Sytuacja nie ma precedensu w datującej się od 1879 r. historii bułgarskiego parlamentaryzmu i wielu obserwatorów uważa, że to kryzys konstytucyjny. Zdaniem ekspertów taki pat może trwać najwyżej jeszcze jeden dzień, później konieczne będzie samorozwiązanie Zgromadzenia Narodowego i ogłoszenie kolejnych, piątych od kwietnia 2021 r. wyborów. Została nawet wymieniona data 15 stycznia 2023 r.
W ostatnim głosowaniu nad wyłonieniem przewodniczącego parlamentu posłowie wybierali między kandydatem tureckiego Ruchu na rzecz Praw i Swobód Jordanem Conewem i przedstawicielem lewicy, dawnym szefem MSZ Kristianem Wigeninem. Żaden z nich nie uzyskał wymaganej liczby głosów. W obu wypadkach wstrzymujących się było więcej od głosujących „za” lub „przeciw”.
Prezydent Rumen Radew, przebywający w Brukseli na szczycie unijnym, skrytykował posłów za zwłokę w trudnej sytuacji ekonomicznej, kiedy inflacja sięgnęła prawie 19 procent.

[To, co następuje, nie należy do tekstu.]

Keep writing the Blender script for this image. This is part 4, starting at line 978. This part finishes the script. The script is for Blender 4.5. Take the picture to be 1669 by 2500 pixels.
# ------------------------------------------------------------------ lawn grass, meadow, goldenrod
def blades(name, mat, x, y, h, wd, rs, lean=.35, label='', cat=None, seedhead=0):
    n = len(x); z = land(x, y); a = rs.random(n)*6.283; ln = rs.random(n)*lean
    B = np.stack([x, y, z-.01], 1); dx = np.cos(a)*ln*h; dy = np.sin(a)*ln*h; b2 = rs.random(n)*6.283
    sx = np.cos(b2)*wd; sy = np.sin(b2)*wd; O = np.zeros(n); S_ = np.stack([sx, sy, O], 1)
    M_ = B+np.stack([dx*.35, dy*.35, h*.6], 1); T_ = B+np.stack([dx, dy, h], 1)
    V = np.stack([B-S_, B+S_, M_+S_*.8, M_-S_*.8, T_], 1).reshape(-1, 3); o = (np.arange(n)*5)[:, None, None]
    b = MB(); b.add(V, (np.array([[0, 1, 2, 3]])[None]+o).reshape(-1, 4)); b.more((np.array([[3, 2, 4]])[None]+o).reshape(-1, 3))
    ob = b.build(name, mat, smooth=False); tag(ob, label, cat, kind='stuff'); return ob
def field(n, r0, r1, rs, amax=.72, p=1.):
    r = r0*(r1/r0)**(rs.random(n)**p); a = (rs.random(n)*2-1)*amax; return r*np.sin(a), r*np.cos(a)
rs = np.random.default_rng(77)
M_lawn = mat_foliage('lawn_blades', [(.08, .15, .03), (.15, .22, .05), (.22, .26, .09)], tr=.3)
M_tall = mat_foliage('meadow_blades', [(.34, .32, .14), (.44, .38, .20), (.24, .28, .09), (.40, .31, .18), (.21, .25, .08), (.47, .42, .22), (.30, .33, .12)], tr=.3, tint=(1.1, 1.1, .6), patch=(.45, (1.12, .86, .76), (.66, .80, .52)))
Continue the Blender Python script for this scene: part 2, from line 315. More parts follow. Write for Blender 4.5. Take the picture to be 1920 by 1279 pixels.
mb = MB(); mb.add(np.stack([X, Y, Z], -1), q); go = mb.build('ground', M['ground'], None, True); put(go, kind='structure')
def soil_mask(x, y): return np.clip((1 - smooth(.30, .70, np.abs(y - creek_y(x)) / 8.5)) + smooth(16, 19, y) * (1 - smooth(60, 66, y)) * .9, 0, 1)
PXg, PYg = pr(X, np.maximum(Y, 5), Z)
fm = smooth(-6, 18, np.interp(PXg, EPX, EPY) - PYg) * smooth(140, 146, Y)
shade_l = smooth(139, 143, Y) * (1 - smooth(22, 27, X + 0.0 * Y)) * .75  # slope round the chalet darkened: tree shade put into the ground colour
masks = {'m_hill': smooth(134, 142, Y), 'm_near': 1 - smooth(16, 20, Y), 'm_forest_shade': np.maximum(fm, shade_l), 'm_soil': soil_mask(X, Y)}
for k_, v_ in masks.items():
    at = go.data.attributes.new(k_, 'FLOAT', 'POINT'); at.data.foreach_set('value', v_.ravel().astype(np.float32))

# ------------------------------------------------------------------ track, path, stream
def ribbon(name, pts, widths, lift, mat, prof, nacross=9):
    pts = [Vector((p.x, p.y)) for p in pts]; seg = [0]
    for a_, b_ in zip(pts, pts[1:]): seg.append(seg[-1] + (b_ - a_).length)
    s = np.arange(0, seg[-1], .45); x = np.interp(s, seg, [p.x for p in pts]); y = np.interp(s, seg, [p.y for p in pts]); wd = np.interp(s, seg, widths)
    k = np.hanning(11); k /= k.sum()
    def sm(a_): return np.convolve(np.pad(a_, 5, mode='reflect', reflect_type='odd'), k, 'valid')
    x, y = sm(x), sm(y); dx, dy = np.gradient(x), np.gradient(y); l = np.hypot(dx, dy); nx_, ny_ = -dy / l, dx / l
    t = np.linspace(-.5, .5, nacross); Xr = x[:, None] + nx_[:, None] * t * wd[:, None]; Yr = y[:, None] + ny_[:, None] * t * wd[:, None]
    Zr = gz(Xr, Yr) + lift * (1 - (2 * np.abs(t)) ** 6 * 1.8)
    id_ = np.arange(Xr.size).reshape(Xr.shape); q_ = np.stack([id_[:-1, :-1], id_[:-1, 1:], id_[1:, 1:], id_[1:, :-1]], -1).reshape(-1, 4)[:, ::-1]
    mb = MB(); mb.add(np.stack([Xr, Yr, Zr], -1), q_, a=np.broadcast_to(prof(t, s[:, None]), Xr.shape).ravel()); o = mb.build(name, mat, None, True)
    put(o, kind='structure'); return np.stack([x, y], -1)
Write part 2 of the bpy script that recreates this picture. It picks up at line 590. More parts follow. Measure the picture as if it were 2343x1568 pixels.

- Jest zadziwiające, że parlament rozpoczyna pracę, pogrążając kraj w konstytucyjnym kryzysie, w chwili, kiedy należy przegłosować budżet państwa i przyjąć ustawy, które umożliwią otrzymanie unijnych pieniędzy. Liderzy partii politycznych powinni podejść poważniej do swoich obowiązków, zamiast dziwić się, że frekwencja na wyborach była tak niska
– stwierdził Radew. Frekwencja ta wyniosła 39 procent.
W piątek próby przezwyciężenia impasu i wyboru przewodniczącego parlamentu, bez którego praca tej instytucji jest niemożliwa, będą kontynuowane.